TASK DESCRIPTION »
Using the listing below, set down each line from the line containing "Continue the Blender Python script for this scene: part 2, from" through the line containing "M_black, cab, cap_first=True)", both ends included, exactly and with nothing added.

Scene modeling code data »
□ □ □ □

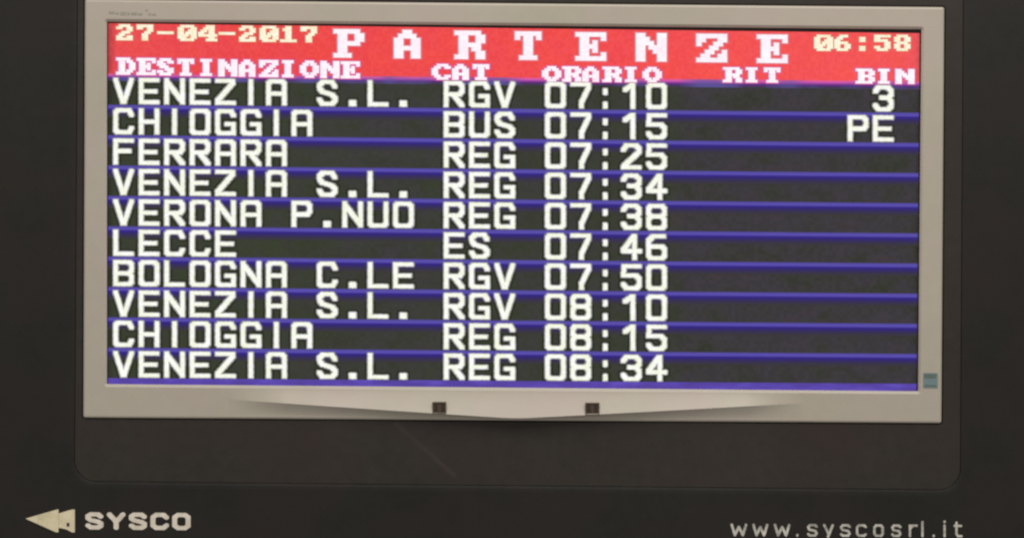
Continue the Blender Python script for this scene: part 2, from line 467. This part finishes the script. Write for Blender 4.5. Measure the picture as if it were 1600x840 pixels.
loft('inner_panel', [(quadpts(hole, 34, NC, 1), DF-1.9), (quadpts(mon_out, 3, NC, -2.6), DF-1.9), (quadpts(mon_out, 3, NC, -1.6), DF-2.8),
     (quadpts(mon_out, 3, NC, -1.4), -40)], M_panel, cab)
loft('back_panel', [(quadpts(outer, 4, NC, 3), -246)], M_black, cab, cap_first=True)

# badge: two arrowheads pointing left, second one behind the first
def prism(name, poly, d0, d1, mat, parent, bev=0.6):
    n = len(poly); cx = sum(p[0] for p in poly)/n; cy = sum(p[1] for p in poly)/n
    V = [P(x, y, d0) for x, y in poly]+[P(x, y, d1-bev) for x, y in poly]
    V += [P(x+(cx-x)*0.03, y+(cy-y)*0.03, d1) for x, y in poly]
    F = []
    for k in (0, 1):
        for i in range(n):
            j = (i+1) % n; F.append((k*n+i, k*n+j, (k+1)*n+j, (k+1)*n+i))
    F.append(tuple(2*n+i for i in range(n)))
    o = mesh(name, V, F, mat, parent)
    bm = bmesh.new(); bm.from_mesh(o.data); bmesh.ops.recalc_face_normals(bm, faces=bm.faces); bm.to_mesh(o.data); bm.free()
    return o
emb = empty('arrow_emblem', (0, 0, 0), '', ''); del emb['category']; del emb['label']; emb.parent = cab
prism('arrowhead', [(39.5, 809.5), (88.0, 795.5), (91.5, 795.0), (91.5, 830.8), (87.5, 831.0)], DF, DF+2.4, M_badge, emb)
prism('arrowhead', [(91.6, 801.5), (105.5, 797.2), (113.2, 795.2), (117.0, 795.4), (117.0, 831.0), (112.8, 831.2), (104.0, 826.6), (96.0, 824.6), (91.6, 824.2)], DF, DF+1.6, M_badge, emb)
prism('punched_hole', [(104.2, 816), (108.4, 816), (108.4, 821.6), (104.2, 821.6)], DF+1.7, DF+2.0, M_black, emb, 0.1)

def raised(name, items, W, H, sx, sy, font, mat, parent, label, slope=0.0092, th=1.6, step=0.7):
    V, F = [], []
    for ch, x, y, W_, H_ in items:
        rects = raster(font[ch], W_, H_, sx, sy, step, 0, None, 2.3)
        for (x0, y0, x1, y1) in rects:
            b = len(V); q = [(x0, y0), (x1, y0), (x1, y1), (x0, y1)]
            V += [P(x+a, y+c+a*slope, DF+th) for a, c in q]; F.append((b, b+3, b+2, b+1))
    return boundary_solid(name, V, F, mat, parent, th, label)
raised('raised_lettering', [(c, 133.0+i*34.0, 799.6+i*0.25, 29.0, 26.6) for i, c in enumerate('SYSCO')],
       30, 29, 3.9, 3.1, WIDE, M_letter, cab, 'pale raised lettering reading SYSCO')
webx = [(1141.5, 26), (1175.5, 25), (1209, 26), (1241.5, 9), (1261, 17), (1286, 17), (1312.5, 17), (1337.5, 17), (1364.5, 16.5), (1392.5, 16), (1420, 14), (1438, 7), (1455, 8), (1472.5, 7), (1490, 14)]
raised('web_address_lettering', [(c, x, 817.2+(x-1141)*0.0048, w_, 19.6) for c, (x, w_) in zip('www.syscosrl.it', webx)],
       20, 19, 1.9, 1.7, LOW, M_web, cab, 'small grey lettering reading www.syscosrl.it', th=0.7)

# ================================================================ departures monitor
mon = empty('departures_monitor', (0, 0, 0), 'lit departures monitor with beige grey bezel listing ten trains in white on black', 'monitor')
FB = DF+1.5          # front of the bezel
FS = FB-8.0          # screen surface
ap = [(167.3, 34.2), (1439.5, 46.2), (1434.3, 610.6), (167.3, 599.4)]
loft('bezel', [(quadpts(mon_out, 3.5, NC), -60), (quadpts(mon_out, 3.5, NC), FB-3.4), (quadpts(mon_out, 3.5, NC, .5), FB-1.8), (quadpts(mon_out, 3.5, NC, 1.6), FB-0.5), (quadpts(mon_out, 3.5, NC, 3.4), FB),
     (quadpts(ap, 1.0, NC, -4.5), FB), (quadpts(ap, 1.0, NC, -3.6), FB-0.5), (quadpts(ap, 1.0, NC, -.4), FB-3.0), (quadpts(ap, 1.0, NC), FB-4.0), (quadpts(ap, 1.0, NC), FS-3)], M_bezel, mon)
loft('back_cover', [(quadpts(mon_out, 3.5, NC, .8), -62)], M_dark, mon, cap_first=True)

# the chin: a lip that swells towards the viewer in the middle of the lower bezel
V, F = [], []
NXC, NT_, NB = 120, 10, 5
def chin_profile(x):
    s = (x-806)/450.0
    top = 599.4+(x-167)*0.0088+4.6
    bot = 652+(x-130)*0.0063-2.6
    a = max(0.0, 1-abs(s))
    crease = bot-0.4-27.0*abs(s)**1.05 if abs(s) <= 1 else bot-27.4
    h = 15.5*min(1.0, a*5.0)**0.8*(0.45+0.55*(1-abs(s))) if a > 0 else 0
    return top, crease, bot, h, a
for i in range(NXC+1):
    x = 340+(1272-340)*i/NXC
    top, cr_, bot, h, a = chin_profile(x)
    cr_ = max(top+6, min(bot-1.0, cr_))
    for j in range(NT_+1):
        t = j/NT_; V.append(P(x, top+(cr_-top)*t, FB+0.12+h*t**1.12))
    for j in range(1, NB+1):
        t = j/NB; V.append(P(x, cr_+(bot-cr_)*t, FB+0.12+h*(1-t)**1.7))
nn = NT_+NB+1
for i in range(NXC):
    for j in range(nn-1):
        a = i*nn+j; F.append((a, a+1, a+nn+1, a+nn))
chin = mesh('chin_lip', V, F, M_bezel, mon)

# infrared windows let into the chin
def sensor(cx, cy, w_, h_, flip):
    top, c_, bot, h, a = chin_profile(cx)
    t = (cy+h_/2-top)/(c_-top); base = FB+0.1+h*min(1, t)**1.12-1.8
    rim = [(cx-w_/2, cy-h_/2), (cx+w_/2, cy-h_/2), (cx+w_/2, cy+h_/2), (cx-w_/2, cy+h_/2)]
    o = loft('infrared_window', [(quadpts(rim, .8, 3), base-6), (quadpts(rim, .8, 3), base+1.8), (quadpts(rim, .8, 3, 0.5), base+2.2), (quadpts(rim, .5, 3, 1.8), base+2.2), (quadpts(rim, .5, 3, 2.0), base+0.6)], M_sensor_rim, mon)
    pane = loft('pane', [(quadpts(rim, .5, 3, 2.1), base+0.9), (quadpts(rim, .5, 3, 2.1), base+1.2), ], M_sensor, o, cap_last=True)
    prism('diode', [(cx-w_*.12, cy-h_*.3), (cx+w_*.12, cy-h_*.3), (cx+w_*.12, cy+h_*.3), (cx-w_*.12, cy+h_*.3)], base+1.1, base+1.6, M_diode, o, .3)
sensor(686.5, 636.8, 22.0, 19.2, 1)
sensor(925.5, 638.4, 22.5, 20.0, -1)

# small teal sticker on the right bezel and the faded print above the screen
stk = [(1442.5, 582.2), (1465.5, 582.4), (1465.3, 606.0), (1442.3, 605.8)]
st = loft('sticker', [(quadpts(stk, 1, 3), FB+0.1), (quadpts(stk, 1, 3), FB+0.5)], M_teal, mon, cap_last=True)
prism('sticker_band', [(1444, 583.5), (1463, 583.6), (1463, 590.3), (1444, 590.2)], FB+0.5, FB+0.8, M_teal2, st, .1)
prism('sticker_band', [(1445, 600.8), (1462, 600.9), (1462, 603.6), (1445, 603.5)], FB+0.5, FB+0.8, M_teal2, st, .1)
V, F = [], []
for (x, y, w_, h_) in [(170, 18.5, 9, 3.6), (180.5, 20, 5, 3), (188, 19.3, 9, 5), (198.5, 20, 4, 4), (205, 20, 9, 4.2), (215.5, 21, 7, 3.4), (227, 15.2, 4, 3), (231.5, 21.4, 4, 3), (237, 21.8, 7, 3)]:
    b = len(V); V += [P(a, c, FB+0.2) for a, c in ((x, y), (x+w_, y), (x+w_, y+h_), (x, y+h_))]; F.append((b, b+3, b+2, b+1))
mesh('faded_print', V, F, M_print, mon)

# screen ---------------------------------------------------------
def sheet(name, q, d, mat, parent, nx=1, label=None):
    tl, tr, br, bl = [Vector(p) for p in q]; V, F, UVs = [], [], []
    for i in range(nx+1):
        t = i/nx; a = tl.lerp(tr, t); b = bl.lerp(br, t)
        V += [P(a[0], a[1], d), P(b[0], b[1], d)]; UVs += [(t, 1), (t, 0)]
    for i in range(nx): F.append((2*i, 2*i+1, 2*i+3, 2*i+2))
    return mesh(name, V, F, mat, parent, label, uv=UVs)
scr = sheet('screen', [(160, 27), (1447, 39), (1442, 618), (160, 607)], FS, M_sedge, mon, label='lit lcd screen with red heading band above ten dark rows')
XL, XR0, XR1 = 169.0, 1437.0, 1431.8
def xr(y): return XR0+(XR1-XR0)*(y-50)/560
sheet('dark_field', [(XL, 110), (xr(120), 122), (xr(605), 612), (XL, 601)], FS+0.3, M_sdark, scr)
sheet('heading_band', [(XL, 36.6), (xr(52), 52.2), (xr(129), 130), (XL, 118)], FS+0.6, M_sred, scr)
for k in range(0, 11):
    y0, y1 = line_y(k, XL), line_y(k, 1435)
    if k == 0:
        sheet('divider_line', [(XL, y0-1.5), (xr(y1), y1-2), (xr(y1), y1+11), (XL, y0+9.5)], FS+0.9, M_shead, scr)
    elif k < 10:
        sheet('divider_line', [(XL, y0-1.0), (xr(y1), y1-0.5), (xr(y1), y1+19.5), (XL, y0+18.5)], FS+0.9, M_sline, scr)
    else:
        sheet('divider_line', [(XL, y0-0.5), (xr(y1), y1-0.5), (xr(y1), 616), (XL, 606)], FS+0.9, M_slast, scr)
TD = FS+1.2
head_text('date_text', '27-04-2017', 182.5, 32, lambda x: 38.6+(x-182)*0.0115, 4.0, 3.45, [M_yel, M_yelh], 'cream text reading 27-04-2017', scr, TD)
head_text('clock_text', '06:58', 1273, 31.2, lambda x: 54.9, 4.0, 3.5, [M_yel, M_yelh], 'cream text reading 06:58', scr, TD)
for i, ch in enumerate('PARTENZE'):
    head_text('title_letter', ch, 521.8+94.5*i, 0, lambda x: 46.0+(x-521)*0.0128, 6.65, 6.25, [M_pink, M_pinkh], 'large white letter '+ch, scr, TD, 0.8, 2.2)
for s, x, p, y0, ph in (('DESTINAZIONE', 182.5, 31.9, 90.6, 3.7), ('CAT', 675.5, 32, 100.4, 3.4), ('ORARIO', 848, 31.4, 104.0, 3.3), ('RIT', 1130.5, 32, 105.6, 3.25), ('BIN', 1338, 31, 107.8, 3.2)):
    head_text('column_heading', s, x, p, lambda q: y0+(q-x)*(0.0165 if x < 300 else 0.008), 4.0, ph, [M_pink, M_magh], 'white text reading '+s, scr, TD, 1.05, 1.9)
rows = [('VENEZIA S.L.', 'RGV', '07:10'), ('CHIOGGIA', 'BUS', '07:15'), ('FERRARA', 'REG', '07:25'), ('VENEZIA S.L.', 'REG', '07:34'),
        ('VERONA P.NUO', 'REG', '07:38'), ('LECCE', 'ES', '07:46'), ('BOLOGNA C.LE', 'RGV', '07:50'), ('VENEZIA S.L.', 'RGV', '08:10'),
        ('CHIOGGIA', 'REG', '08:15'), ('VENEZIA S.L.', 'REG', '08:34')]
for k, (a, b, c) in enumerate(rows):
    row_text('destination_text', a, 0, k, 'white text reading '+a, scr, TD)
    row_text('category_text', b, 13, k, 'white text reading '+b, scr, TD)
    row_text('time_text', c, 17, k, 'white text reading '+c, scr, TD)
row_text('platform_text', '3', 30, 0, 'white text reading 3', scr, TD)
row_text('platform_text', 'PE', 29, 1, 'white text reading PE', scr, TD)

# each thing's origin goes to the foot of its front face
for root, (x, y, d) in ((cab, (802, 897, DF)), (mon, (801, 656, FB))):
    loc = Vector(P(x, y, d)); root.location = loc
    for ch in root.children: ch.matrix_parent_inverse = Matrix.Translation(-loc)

□ □ □ □

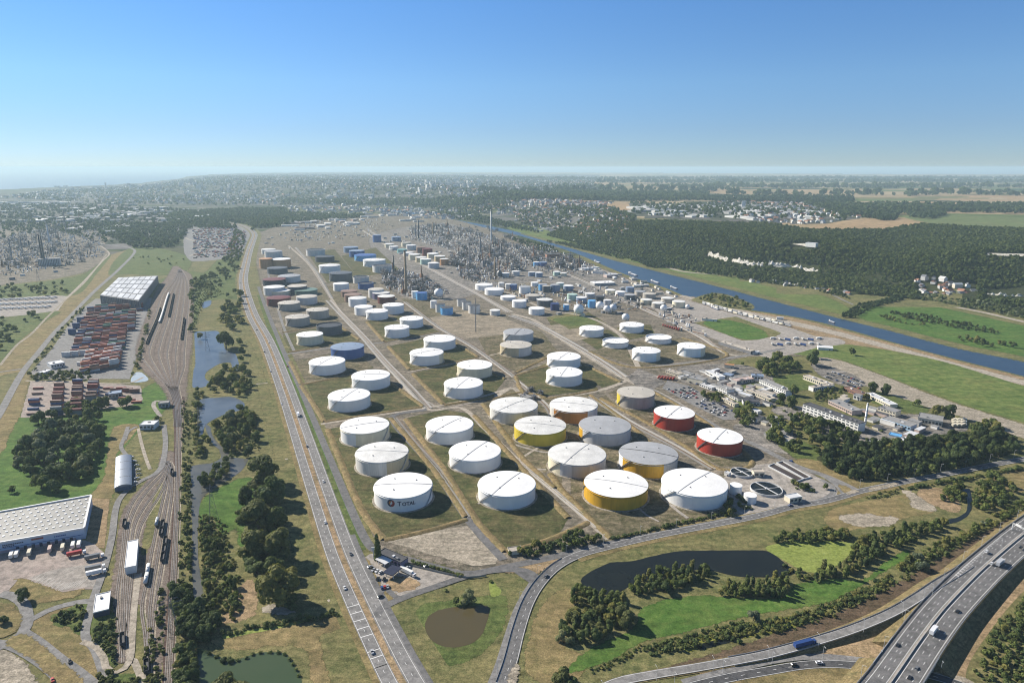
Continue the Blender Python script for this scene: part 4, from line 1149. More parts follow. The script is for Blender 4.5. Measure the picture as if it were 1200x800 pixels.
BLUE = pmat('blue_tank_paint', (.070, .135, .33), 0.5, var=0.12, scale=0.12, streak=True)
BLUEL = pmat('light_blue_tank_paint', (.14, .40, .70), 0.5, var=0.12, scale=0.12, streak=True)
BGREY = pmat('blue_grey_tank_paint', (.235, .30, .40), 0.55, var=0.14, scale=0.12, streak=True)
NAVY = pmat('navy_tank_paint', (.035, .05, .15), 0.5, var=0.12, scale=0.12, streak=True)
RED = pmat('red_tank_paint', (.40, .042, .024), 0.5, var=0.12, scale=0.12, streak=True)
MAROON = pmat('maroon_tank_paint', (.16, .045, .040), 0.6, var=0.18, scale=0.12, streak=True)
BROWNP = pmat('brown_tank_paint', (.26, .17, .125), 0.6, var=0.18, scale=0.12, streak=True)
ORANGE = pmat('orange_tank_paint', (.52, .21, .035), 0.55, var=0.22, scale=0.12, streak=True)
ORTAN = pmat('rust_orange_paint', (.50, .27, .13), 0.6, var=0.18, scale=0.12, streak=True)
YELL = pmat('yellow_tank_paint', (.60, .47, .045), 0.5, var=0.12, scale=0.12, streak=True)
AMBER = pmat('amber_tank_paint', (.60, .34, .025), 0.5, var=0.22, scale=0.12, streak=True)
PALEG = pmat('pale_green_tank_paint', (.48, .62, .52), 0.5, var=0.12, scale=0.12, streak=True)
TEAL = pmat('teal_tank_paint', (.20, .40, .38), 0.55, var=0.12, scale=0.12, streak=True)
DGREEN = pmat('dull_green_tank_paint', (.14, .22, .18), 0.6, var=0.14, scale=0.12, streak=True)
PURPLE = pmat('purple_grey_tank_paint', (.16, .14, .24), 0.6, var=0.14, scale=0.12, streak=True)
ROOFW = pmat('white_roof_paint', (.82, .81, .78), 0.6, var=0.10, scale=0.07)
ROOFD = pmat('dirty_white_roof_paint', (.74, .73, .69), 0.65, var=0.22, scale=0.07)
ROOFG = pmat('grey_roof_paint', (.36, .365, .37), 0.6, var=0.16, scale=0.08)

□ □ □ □

ANSWER TO THE EXERCISE »
Continue the Blender Python script for this scene: part 2, from line 467. This part finishes the script. Write for Blender 4.5. Measure the picture as if it were 1600x840 pixels.
loft('inner_panel', [(quadpts(hole, 34, NC, 1), DF-1.9), (quadpts(mon_out, 3, NC, -2.6), DF-1.9), (quadpts(mon_out, 3, NC, -1.6), DF-2.8),
     (quadpts(mon_out, 3, NC, -1.4), -40)], M_panel, cab)
loft('back_panel', [(quadpts(outer, 4, NC, 3), -246)], M_black, cab, cap_first=True)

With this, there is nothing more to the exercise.